Quick, what song do you think of when I say Aretha Franklin?  You think of "Respect" because that is her signature song and also because I used the song title as the header.  But yeah, "Respect," not "Freeway Of Love."  However, lemme tell you about a fellow named Otis Redding.

Otis Redding's Wikipedia page is full of fascinating material, but basically it comes down to Redding being an intense man of music.  Not only was he a prolific songwriter, his live shows were soul-tastic.  You know him for "Dock of the Bay" (which became his only #1 song, and only after he died in a plane crash, because the universe hated Otis Redding), but he also penned and recorded a funky little ditty in 1965 called "Respect."  That song went to #4 on the R&B Singles chart and up to #35 on the plain old white people music chart.  In 1967 the song was presented to Aretha Franklin (with tweaked lyrics) and she recorded the "Respect" you know and love today.

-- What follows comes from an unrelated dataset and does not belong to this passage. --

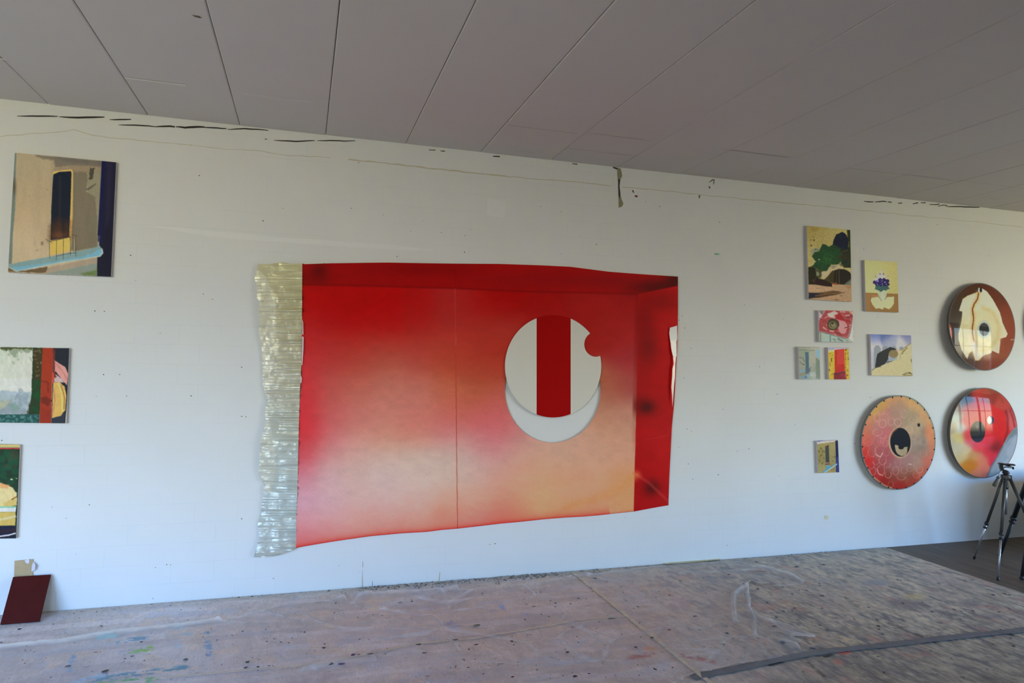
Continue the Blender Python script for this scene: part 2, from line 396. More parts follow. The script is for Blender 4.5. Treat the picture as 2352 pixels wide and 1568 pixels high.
for (a, b_, w, m) in [((285,175),(428,199),.008,3),((1165,288),(1330,306),.005,2),((1300,339),(1452,358),.004,2),((1662,343),(1815,362),.004,2),
                   ((1180,345),(1230,350),.003,2),((1345,306),(1500,322),.003,2),((1950,385),(2060,400),.004,2),((2060,400),(2200,414),.003,2),
                   ((2200,414),(2350,432),.003,2),((2270,455),(2300,458),.004,2),((0,134),(14,137),.006,3),((560,215),(720,235),.003,3)]:
    A = ceil_px(*a); B = ceil_px(*b_); yv = (A[1]+B[1])/2 if abs(A[1]-B[1]) < .25 else A[1]
    mb.add([(A[0], yv-w, H-.0006), (B[0], yv-w, H-.0006), (B[0], yv+w, H-.0006), (A[0], yv+w, H-.0006)], [(0, 1, 2, 3)], m)
s0 = ceil_px(452, 38)
for (dx, dy, r_) in ((0, 0, .012), (.012, .004, .008), (-.012, -.006, .006)):
    mb.add([(s0[0]+dx+r_*math.cos(t), s0[1]+dy+.7*r_*math.sin(t), H-.0008) for t in [k*.7 for k in range(9)]], [tuple(range(9))], 4)
M_STAIN = plain('rust_stain', (0.22, 0.13, 0.07), 0.8, var=.3, scale=80)
struct(mb.build('ceiling', [M_CEIL, M_GAP, M_JOINT, M_JOINT_L, M_STAIN]))

# ---------------- wall marks (children of the wall)
def wpoly(mb, pts, off=0.0015, m=0):
    mb.add([on_wall(x, y, off) for x, y in pts], [tuple(range(len(pts)))], m)
def ribbon(mb, pts, widths, off=0.0015, m=0, jit=0.0):
    """a tapering strip along pixel polyline on the wall"""
    P = [np.array(p, float) for p in pts]
    if isinstance(widths, (int, float)): widths = [0.2*widths] + [widths]*(len(P)-2) + [0.2*widths]
    top = []; bot = []
    for i, p in enumerate(P):
        q = P[min(i+1, len(P)-1)] - P[max(i-1, 0)]; q /= np.linalg.norm(q)+1e-9; n = np.array([-q[1], q[0]])
        j = random.uniform(-jit, jit)
        top.append(p + n*(widths[i]/2+j)); bot.append(p - n*(widths[i]/2-j))
    for i in range(len(P)-1):
        wpoly(mb, [top[i], top[i+1], bot[i+1], bot[i]], off, m)
def resample(pts, step, amp=0.0):
    out = []
    for (x0, y0), (x1, y1) in zip(pts[:-1], pts[1:]):
        n = max(1, int(math.hypot(x1-x0, y1-y0)/step))
        for k in range(n):
            out.append((x0+(x1-x0)*k/n, y0+(y1-y0)*k/n + random.uniform(-amp, amp)))
    out.append(pts[-1]); return out
for pts, w in [([(39,267),(85,266.5),(133,267.2)], 3.4), ([(136,268),(180,270),(240,268.6)], 4.4), ([(252,274.3),(275,274.5),(301,273.8)], 3),
               ([(272,287),(310,287.5),(340,289.3),(360,291.5)], 3), ([(358,291),(374,290),(391,289.6),(402,291.5)], 4), ([(404,290.5),(425,292.8),(452,291),(470,291.5)], 5),
               ([(462,291.5),(486,293),(520,295)], 3), ([(522,297),(561,295.5),(590,297),(616,299.5)], 3),
               ([(608,319.3),(613,319.6)], 2), ([(629,322.4),(680,324.3),(723,323)], 3), ([(728,323.3),(765,322.6),(790,323.6),(816,323.3)], 2.6),
               ([(1984.6,462.3),(1995,463.2),(2005.8,463.8)], 2.4), ([(2009,463.6),(2020,462.6),(2029,462),(2036.5,463.3)], 2.4), ([(2038.5,463.6),(2048,464.2)], 2.4),
               ([(2062.5,466.6),(2072,466.1)], 2.2), ([(2096.5,468.5),(2109,465.4)], 2.4), ([(2115,465.4),(2126,465.8)], 2.2),
               ([(2134.6,469.3),(2150,470),(2158.6,468.2)], 2.2), ([(2154,473.5),(2166,471.2),(2176,471.5)], 2), ([(2172,473.8),(2190,474.3),(2207.7,474.8),(2250,476.2)], 2.6),
               ([(985,344.3),(1000,345)], 2), ([(1012,346),(1022,347)], 2.4), ([(1132,358.5),(1148,359.5)], 3), ([(1314,375.6),(1326,377.5)], 2.2), ([(1408,384),(1418,388)], 4)]:
    mb = MB(); ribbon(mb, resample(pts, 9, .25), [max(.5, w*math.sin(math.pi*(i+.35)/(len(resample(pts, 9))+.2))**.5) for i in range(len(resample(pts, 9)))], .0018, 0, .3)
    mb.build('crack', M_GAP, wall)
M_HAIR = plain('yellowed_plaster_seam', (0.62, 0.56, 0.44), 0.85, var=.15, scale=40)
for pts, w in [([(0,313),(130,303),(170,298),(215,312),(330,323),(430,333),(520,342),(600,346),(640,355),(760,362)], 1.5), ([(800,366),(900,376),(1000,388),(1100,398),(1165,405)], 3.4),
               ([(1165,405),(1300,416),(1405,427)], 2.0), ([(1430,430),(1510,436),(1600,446),(1700,456),(1850,470)], 1.8), ([(1850,470),(2000,485),(2200,505),(2350,522)], 1.2)]:
    mb = MB(); q = resample(pts, 16, 1.1); ribbon(mb, q, [w*(.6+.5*random.random()) for _ in q], .0012, 0, .3); mb.build('plaster_seam', M_HAIR, wall)
M_OLIVE = plain('olive_filler', (0.30, 0.27, 0.17), 0.8, var=.25, scale=60); M_REDMARK = plain('dark_red_paint', (0.16, 0.02, 0.015), 0.6)
M_GREY = plain('grey_scuff', (0.22, 0.21, 0.19), 0.8, var=.3); M_GREEN = plain('green_paint_trace', (0.22, 0.52, 0.42), 0.7); M_YEL = plain('ochre_drip', (0.55, 0.40, 0.16), 0.7)
def mark(name, mats, polys):
    mb = MB()
    for pts, m in polys: wpoly(mb, pts, .0016 + .0004*m, m)
    return mb.build(name, mats, wall)
mark('filler_patch', [M_OLIVE, M_GAP], [([(1418,386),(1425,386),(1428,396),(1429,404),(1424,415),(1421,418),(1419,414),(1418,400)], 0), ([(1420,412),(1424.5,412),(1423,428),(1425,445),(1422.5,458),(1421,452),(1420,430)], 1),
     ([(1424,442),(1428,458),(1432,467),(1429,474),(1421,477),(1421,455)], 0)])
mark('red_paint_mark', [M_REDMARK], [([(1451,436),(1455,437),(1457,443),(1454,442)], 0), ([(1458,448),(1465,449),(1464,453),(1458,452)], 0)])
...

Is is ironic, then, that Otis gets no "respect" for writing a song called "Respect"?

I once listened to a recorded live performance of Otis Redding performing "Respect."  With an audible shrug he talked about how Aretha had taken the song from him, and that he, in this very performance, was going to take it back.  And then he commenced to sing the holy living soul-funkin' crap out of "Respect."  But he could never really take the song back because Aretha had turned it from a juicy soulful romp into a palpable soul-pop nugget.  And nothing is more delicious than soul-pop nuggets.


"House of the Rising Sun"
This is one of the most popular songs from the 1960s.  You know it.  I know it.  And we both sound awful when we try to sing along.  But you've probably gathered at this point that The Animals were not the first to record it.

You can find "House of the Rising Sun" on Bob Dylan's self-titled 1962 debut album.  It's all mournful and warbly and folky, and with good reason because Dylan's version was heavily influenced by New York folk legend Dave Van Ronk.  Here is a clip from the excellent documentary No Direction Home regarding the song.

Though Van Ronk's version would not appear on a record until 1964, he had been performing his arrangement of the song for years.  And guess what?  Though Van Ronk arranged the song into the familiar tune we know today, he wasn't the one who originally wrote it.  In fact, nobody knows for sure where "House of the Rising Sun" came from because it is OLD.  Van Ronk picked it up from somebody in the 1950s, who had picked it up from a Kentucky girl on a 1930s field recording, who had learned it from God knows where, and so on and so on until one day somebody discovers the lyrics on the other side of the Rosetta Stone.


"Turn! Turn! Turn!"

The Byrds were folk-rock staples in the late 1960s, pumping out hit after hit that were really actually electric-guitar'd Bob Dylan covers.  I'm not even joking.  In 1965, after recording and releasing two consecutive Dylan-cover singles, the band instead turned to a Pete Seeger song.  "Turn! Turn! Turn!" was something Seeger had arranged in 1959 and was recorded by a few other folkies in the following years.  A group called the Limelighters recorded the song in 1962 and left quite an impression with the band's back-up guitarist, a fellow named Roger McGuinn.  McGuinn would rearrange the song for Judy Collins in 1963, and then again for himself and his own band, The Byrds, in 1965.

But where had Pete Seeger glommed those lyrics?  If you were good at Bible Quiz you would know the answer already.  Turn with us, in your King James Bible, to Ecclesiastes Chapter 3, starting from verse 1.  Read until you get to the words "worketh" and "laboureth" because those aren't in the song.  Nobody is one-hundred percent sure who wrote the book of Ecclesiastes, but there's a pretty good chance it was King Solomon.  I don't know if he gets royalties or not.